* [Written problem]
Repeat the listing exactly as given, omitting every image.
## Begin
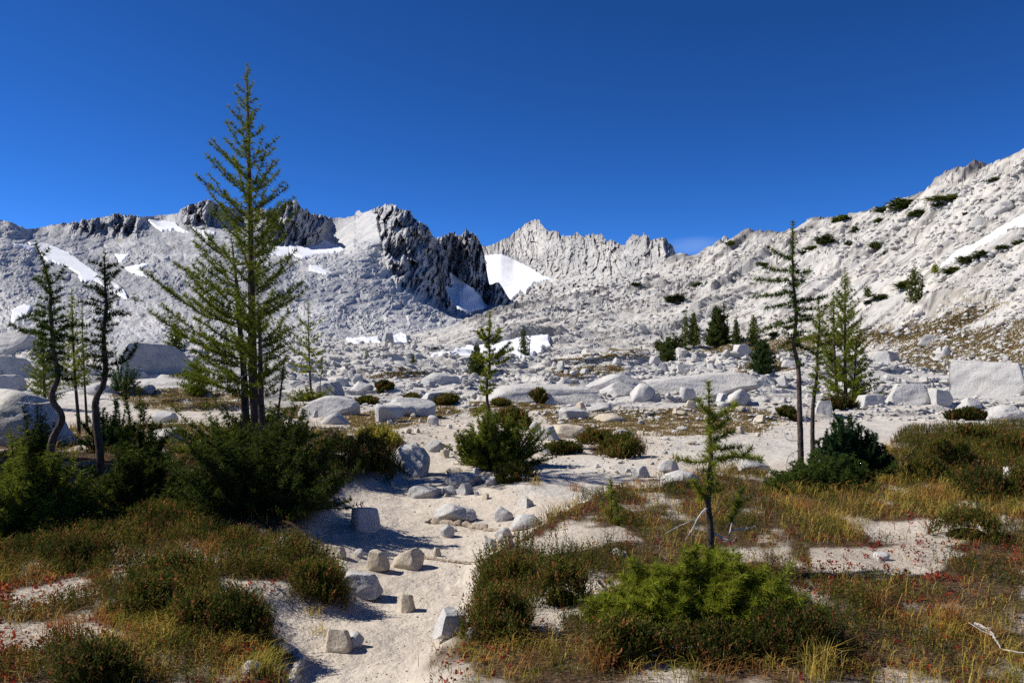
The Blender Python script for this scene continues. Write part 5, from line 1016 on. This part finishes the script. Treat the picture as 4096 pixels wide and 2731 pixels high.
    # foreground crooked larch with its bright bush, and a seedling
    conifer("little_larch", "little crooked larch with a knobbly dark trunk above the bright green foreground bush", [(712, 585), (711, 551), (710.5, 532), (710, 517), (707, 503), (710, 486), (710, 470), (711, 457), (711, 443), (709, 427), (709, 405), (708.6, 381)], 5.15, r0=.034, n=26, env=[(400, 3, 3), (420, 5, 14), (440, 6, 16), (455, 10, 14), (480, 9, 10), (500, 9, 9)],
            limbs=[[(709, 413), (702, 407), (696, 399)], [(711, 424), (723, 414), (738, 404)], [(711, 432), (722, 425), (730, 418)], [(712, 440), (724, 434), (734, 430)], [(711, 450), (725, 448), (741, 447)], [(710, 461), (692, 462), (674, 457)], [(713, 462), (738, 457), (769, 462)], [(740, 458), (748, 452), (754, 447)], [(710, 491), (717, 491), (724, 488)], [(708, 500), (698, 490), (690, 478)], [(729, 526), (737, 508), (744, 489)], [(737, 506), (745, 500), (752, 497)]],
            rise=(.6, .2), twig=.25, tw_gap=.035, nl=.034, nw=.0032, k=12, gap=.014, cols=LARCHB, bark=M_BARKD, seed=91, bare=.08, dead=[([(708, 506), (699, 513), (691, 525), (683, 536)], .007, -.08), ([(713, 532), (722, 537), (733, 540)], .009, -.05), ([(729, 538), (733, 522), (743, 490)], .006, .05), ([(732, 530), (742, 526), (751, 522)], .0055, -.1), ([(690, 521), (676, 524), (661, 530)], .004, -.1)])
    bush("larch_bush", "bright yellow-green larch bush in the right foreground", (614, 560, 800, 650), D=3.95, depth=.6, stems=520, twigs=10, tl=.24, nl=.036, nw=.0032, k=10, gap=.017, cols=LARCHB, seed=92, up=.15, dome=.85, off=.6)
    conifer("larch_seedling", "small larch seedling with feathery boughs at the edge of the red ground cover", [(613, 540), (612, 520), (611, 500), (611, 477)], 6.5, r0=.014, n=24, env=[(482, 2, 2), (498, 9, 9), (510, 17, 17), (522, 24, 22), (530, 20, 20)], rise=(1.1, .5), twig=.3, tw_gap=.03, nl=.03, nw=.004, k=8, gap=.016, cols=LARCHB, seed=93)
    # dark undergrowth on the left, and trees outside the frame that shade it
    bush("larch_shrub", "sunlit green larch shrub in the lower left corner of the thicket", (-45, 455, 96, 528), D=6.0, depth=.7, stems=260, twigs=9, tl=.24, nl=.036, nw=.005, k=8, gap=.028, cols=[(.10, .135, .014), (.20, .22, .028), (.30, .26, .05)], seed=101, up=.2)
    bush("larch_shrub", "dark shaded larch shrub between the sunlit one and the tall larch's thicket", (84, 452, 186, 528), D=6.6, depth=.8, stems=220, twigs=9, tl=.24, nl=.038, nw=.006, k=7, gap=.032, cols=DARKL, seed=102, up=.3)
    bush("pine_sapling", "small dark pine shoots behind the shaded shrub left of the tall larch", (118, 402, 166, 448), D=9.5, depth=.7, stems=46, twigs=6, tl=.25, nl=.05, nw=.007, k=8, gap=.03, cols=DARKL, seed=103, dome=1.3)
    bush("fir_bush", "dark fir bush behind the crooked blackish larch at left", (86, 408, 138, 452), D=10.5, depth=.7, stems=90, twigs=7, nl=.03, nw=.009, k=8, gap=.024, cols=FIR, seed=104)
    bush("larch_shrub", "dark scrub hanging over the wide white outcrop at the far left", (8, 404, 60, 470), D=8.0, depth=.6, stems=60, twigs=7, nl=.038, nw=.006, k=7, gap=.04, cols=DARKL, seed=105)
    e = conifer("shade_larch", "larch standing outside the frame at left", [(-470, 470), (-468, 300), (-466, 60)], 8.0, r0=.09, n=150, env=[(70, 5, 5), (200, 55, 55), (330, 105, 105), (440, 110, 110)], rise=(.7, .1), twig=.38, tw_gap=.06, nl=.05, nw=.014, k=7, gap=.045, seed=111, group="larches beyond the left edge of the frame")
    for x, y, s in ((-7.4, 8.9, 1.15), (-9.6, 9.6, 1.3)):
        copy_tree(e, (x, y, float(gz(np.array([x]), np.array([y]))[0])), x * 3, s, "larch standing outside the frame at left", "larches beyond the left edge of the frame")
    # dark dwarf shrubs on the granite slope
    pr = []
    for i, c in enumerate((FARD, FARL, FARD)):
        o = bush("slope_shrub", "x", (640 + i * 10, 290, 660 + i * 10, 300), D=100, depth=.7, stems=70, twigs=6, nl=.2, nw=.09, k=6, gap=.2, cols=[tuple(q * 1.5 for q in z) for z in c], seed=120 + i); pr.append(o)
    spots = [(676, 297, 22, 9), (700, 283, 14, 5), (765, 263, 10, 5), (767, 246, 6, 4), (731, 242, 9, 6), (635, 283, 10, 4), (648, 273, 4, 3), (685, 310, 6, 3), (866, 205, 32, 11), (885, 208, 14, 8), (843, 217, 14, 8), (905, 203, 26, 14), (916, 212, 18, 8), (948, 197, 26, 7), (938, 203, 10, 5),
             (825, 239, 18, 12), (812, 247, 14, 6), (803, 251, 8, 4), (848, 243, 8, 8), (875, 244, 10, 9), (884, 252, 5, 4), (855, 228, 8, 7), (880, 219, 10, 6), (970, 258, 26, 9), (985, 252, 18, 9), (955, 268, 20, 8), (1004, 245, 14, 6), (1020, 240, 10, 7), (905, 283, 18, 10), (880, 295, 14, 8), (868, 300, 10, 5), (790, 325, 12, 5), (775, 332, 16, 6), (966, 212, 6, 4), (982, 199, 8, 4), (994, 178, 10, 5),
             (835, 219, 7, 7), (760, 262, 8, 3), (697, 350, 9, 6), (410, 360, 4, 4), (583, 361, 10, 4), (436, 346, 6, 3)]
    for i, (px, py, w, h) in enumerate(spots):
        X, Y, Z = place(px, py + h * .35, dmin=25); s = Y / F
        if i < 3:
            o = pr[i]; m = o; o.location = (X, Y, Z - .25)
        else: o = copy_tree(pr[i % 3], (X, Y, Z - .25), i * 1.7, 1, "", None)
        # prototype: half width 10 px at 100 m, height 10 px at 100 m roughly
        bx = [c for c in o.children if c.name.startswith("crown")][0].data; n = len(bx.vertices); A = np.zeros(n * 3, np.float32); bx.vertices.foreach_get('co', A); A = A.reshape(-1, 3)
        sx = w * s / (np.percentile(A[:, 0], 98) - np.percentile(A[:, 0], 2)); sz = h * s / np.percentile(A[:, 2], 98); o.scale = (sx * 1.15, sx, sz * .72); o.rotation_euler = (0, 0, 0 if i < 3 else (i * 1.7) % 6.28)
        tag(o, "low dark conifer shrub clinging to the granite slope", "shrub", "dark shrubs on the granite slope")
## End
* [Result]
The Blender Python script for this scene continues. Write part 5, from line 1016 on. This part finishes the script. Treat the picture as 4096 pixels wide and 2731 pixels high.
    # foreground crooked larch with its bright bush, and a seedling
    conifer("little_larch", "little crooked larch with a knobbly dark trunk above the bright green foreground bush", [(712, 585), (711, 551), (710.5, 532), (710, 517), (707, 503), (710, 486), (710, 470), (711, 457), (711, 443), (709, 427), (709, 405), (708.6, 381)], 5.15, r0=.034, n=26, env=[(400, 3, 3), (420, 5, 14), (440, 6, 16), (455, 10, 14), (480, 9, 10), (500, 9, 9)],
            limbs=[[(709, 413), (702, 407), (696, 399)], [(711, 424), (723, 414), (738, 404)], [(711, 432), (722, 425), (730, 418)], [(712, 440), (724, 434), (734, 430)], [(711, 450), (725, 448), (741, 447)], [(710, 461), (692, 462), (674, 457)], [(713, 462), (738, 457), (769, 462)], [(740, 458), (748, 452), (754, 447)], [(710, 491), (717, 491), (724, 488)], [(708, 500), (698, 490), (690, 478)], [(729, 526), (737, 508), (744, 489)], [(737, 506), (745, 500), (752, 497)]],
            rise=(.6, .2), twig=.25, tw_gap=.035, nl=.034, nw=.0032, k=12, gap=.014, cols=LARCHB, bark=M_BARKD, seed=91, bare=.08, dead=[([(708, 506), (699, 513), (691, 525), (683, 536)], .007, -.08), ([(713, 532), (722, 537), (733, 540)], .009, -.05), ([(729, 538), (733, 522), (743, 490)], .006, .05), ([(732, 530), (742, 526), (751, 522)], .0055, -.1), ([(690, 521), (676, 524), (661, 530)], .004, -.1)])
    bush("larch_bush", "bright yellow-green larch bush in the right foreground", (614, 560, 800, 650), D=3.95, depth=.6, stems=520, twigs=10, tl=.24, nl=.036, nw=.0032, k=10, gap=.017, cols=LARCHB, seed=92, up=.15, dome=.85, off=.6)
    conifer("larch_seedling", "small larch seedling with feathery boughs at the edge of the red ground cover", [(613, 540), (612, 520), (611, 500), (611, 477)], 6.5, r0=.014, n=24, env=[(482, 2, 2), (498, 9, 9), (510, 17, 17), (522, 24, 22), (530, 20, 20)], rise=(1.1, .5), twig=.3, tw_gap=.03, nl=.03, nw=.004, k=8, gap=.016, cols=LARCHB, seed=93)
    # dark undergrowth on the left, and trees outside the frame that shade it
    bush("larch_shrub", "sunlit green larch shrub in the lower left corner of the thicket", (-45, 455, 96, 528), D=6.0, depth=.7, stems=260, twigs=9, tl=.24, nl=.036, nw=.005, k=8, gap=.028, cols=[(.10, .135, .014), (.20, .22, .028), (.30, .26, .05)], seed=101, up=.2)
    bush("larch_shrub", "dark shaded larch shrub between the sunlit one and the tall larch's thicket", (84, 452, 186, 528), D=6.6, depth=.8, stems=220, twigs=9, tl=.24, nl=.038, nw=.006, k=7, gap=.032, cols=DARKL, seed=102, up=.3)
    bush("pine_sapling", "small dark pine shoots behind the shaded shrub left of the tall larch", (118, 402, 166, 448), D=9.5, depth=.7, stems=46, twigs=6, tl=.25, nl=.05, nw=.007, k=8, gap=.03, cols=DARKL, seed=103, dome=1.3)
    bush("fir_bush", "dark fir bush behind the crooked blackish larch at left", (86, 408, 138, 452), D=10.5, depth=.7, stems=90, twigs=7, nl=.03, nw=.009, k=8, gap=.024, cols=FIR, seed=104)
    bush("larch_shrub", "dark scrub hanging over the wide white outcrop at the far left", (8, 404, 60, 470), D=8.0, depth=.6, stems=60, twigs=7, nl=.038, nw=.006, k=7, gap=.04, cols=DARKL, seed=105)
    e = conifer("shade_larch", "larch standing outside the frame at left", [(-470, 470), (-468, 300), (-466, 60)], 8.0, r0=.09, n=150, env=[(70, 5, 5), (200, 55, 55), (330, 105, 105), (440, 110, 110)], rise=(.7, .1), twig=.38, tw_gap=.06, nl=.05, nw=.014, k=7, gap=.045, seed=111, group="larches beyond the left edge of the frame")
    for x, y, s in ((-7.4, 8.9, 1.15), (-9.6, 9.6, 1.3)):
        copy_tree(e, (x, y, float(gz(np.array([x]), np.array([y]))[0])), x * 3, s, "larch standing outside the frame at left", "larches beyond the left edge of the frame")
    # dark dwarf shrubs on the granite slope
    pr = []
    for i, c in enumerate((FARD, FARL, FARD)):
        o = bush("slope_shrub", "x", (640 + i * 10, 290, 660 + i * 10, 300), D=100, depth=.7, stems=70, twigs=6, nl=.2, nw=.09, k=6, gap=.2, cols=[tuple(q * 1.5 for q in z) for z in c], seed=120 + i); pr.append(o)
    spots = [(676, 297, 22, 9), (700, 283, 14, 5), (765, 263, 10, 5), (767, 246, 6, 4), (731, 242, 9, 6), (635, 283, 10, 4), (648, 273, 4, 3), (685, 310, 6, 3), (866, 205, 32, 11), (885, 208, 14, 8), (843, 217, 14, 8), (905, 203, 26, 14), (916, 212, 18, 8), (948, 197, 26, 7), (938, 203, 10, 5),
             (825, 239, 18, 12), (812, 247, 14, 6), (803, 251, 8, 4), (848, 243, 8, 8), (875, 244, 10, 9), (884, 252, 5, 4), (855, 228, 8, 7), (880, 219, 10, 6), (970, 258, 26, 9), (985, 252, 18, 9), (955, 268, 20, 8), (1004, 245, 14, 6), (1020, 240, 10, 7), (905, 283, 18, 10), (880, 295, 14, 8), (868, 300, 10, 5), (790, 325, 12, 5), (775, 332, 16, 6), (966, 212, 6, 4), (982, 199, 8, 4), (994, 178, 10, 5),
             (835, 219, 7, 7), (760, 262, 8, 3), (697, 350, 9, 6), (410, 360, 4, 4), (583, 361, 10, 4), (436, 346, 6, 3)]
    for i, (px, py, w, h) in enumerate(spots):
        X, Y, Z = place(px, py + h * .35, dmin=25); s = Y / F
        if i < 3:
            o = pr[i]; m = o; o.location = (X, Y, Z - .25)
        else: o = copy_tree(pr[i % 3], (X, Y, Z - .25), i * 1.7, 1, "", None)
        # prototype: half width 10 px at 100 m, height 10 px at 100 m roughly
        bx = [c for c in o.children if c.name.startswith("crown")][0].data; n = len(bx.vertices); A = np.zeros(n * 3, np.float32); bx.vertices.foreach_get('co', A); A = A.reshape(-1, 3)
        sx = w * s / (np.percentile(A[:, 0], 98) - np.percentile(A[:, 0], 2)); sz = h * s / np.percentile(A[:, 2], 98); o.scale = (sx * 1.15, sx, sz * .72); o.rotation_euler = (0, 0, 0 if i < 3 else (i * 1.7) % 6.28)
        tag(o, "low dark conifer shrub clinging to the granite slope", "shrub", "dark shrubs on the granite slope")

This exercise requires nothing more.